Crimes of the Future

Play it. Live it. Kill for it.

Rating: 6/10

Running Time: 97 minutes

US Certificate: R UK Certificate: 15

On DVD

In America, April 1999 was a good month for the perennially disorientated. Within the space of a few weeks, cinemas were hit with The Matrix (in which the lines between reality and virtual reality become blurred), ‘Open Your Eyes’ (in which the lines between reality and virtual reality become blurred) and this one, ‘eXistenZ’ (in which, er, the lines between reality and virtual reality become blurred).

Of course, the three films are far from identical. ‘eXistenZ’ doesn’t, for example, have Keanu Reeves doing his best to be taken seriously in a big long leather jacket, and neither does it have Penelope Cruz rabbiting on in Spanish. It does, however, have Jude Law and Jennifer Jason Leigh running around a video game world eating dodgy Chinese food and shooting at people with a gun that uses human teeth instead of bullets (well, you know what they say – tooth hurts. Arf!!).

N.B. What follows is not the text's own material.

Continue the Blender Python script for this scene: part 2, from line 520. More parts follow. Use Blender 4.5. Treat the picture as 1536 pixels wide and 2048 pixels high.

It’s set in an apparently not-too-distant future where the top celebs are the game designers, and anyone who’s anyone is able to play along by plugging a wriggling pink blob into a custom-drilled port in their backs (if you ask me, if seems a bit unnecessary giving people a hole in the bottom of their spines when there’s a perfectly good “port” just a little bit further down). It’s against this backdrop that dim-witted security guard Ted Pikul (Law) and increasingly-exasperated games guru Allegra Geller (Leigh) fight to stay alive. Ah, but is it all just part of the game, or are they actually killing people for real? Don’t ask me – there was never this sort of trouble with ‘Sonic the Hedgehog’.

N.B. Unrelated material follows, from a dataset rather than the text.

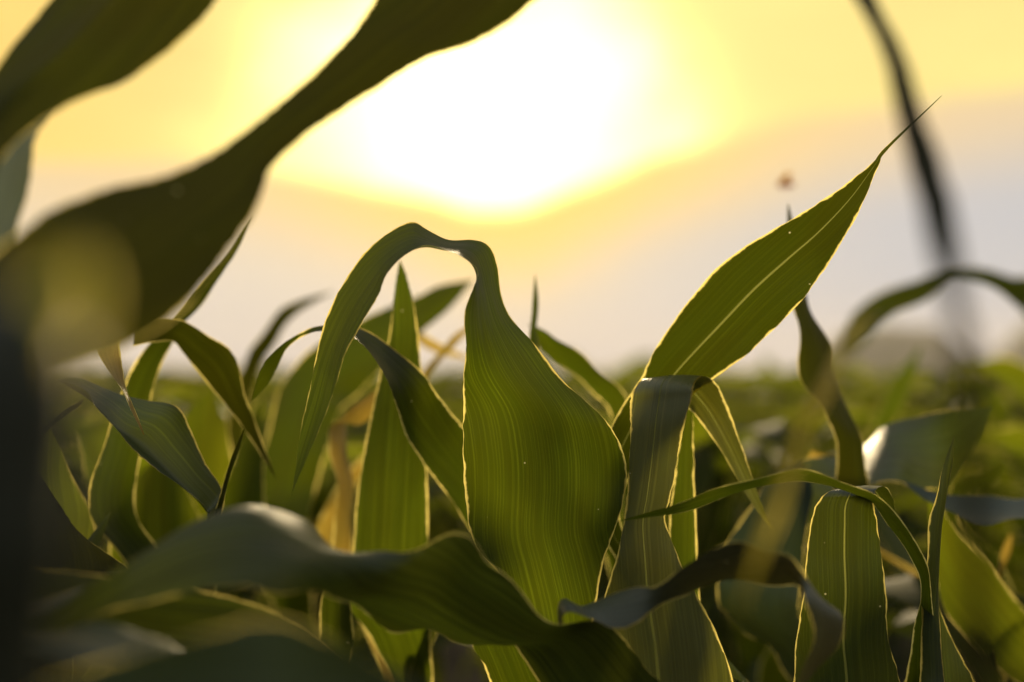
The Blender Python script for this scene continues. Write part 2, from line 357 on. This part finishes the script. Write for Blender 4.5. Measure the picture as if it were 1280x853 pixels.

Writer-director David Cronenberg, a man who has long-championed the slightly seedy, presents us with a bizarre world where technology and organic matter merge in ways previously unseen on screen. His weird and wacky ideas give ‘eXistenZ’ a look that is all its own, but sadly the premise still seems barely enough to carry an entire movie. Once the idea’s novelty value has worn off, this is actually a fairly average piece of story-telling, with pretensions of deep-thinking soon taking secondary importance to run-of-the-mill action sequences. Then there’s the final twist, which seems to owe more to the fact that twists were fashionable in 1999 (it would also become the year of ‘The Sixth Sense’) than any convincing attempt at rounding off the story.

It's Got: “Bio Ports”.

It Needs: “Bio Pots” (they’re a variety of healthy low-fat yoghurt, apparently).

DVD Extras A 50-minute FX documentary, a trailer, and a choice of commentary from Cronenberg, cinematographer Peter Suschitzky or special effects blokey Jim Isaac. Version reviewed: Existenz (Momentum Pictures Home Ent) DVD Extras Rating: 6/10

Summary

David Cronenberg’s delve into a grimy video game world has lots of plus points, but isn’t quite as good as it should be. Stick to ‘Super Mario’.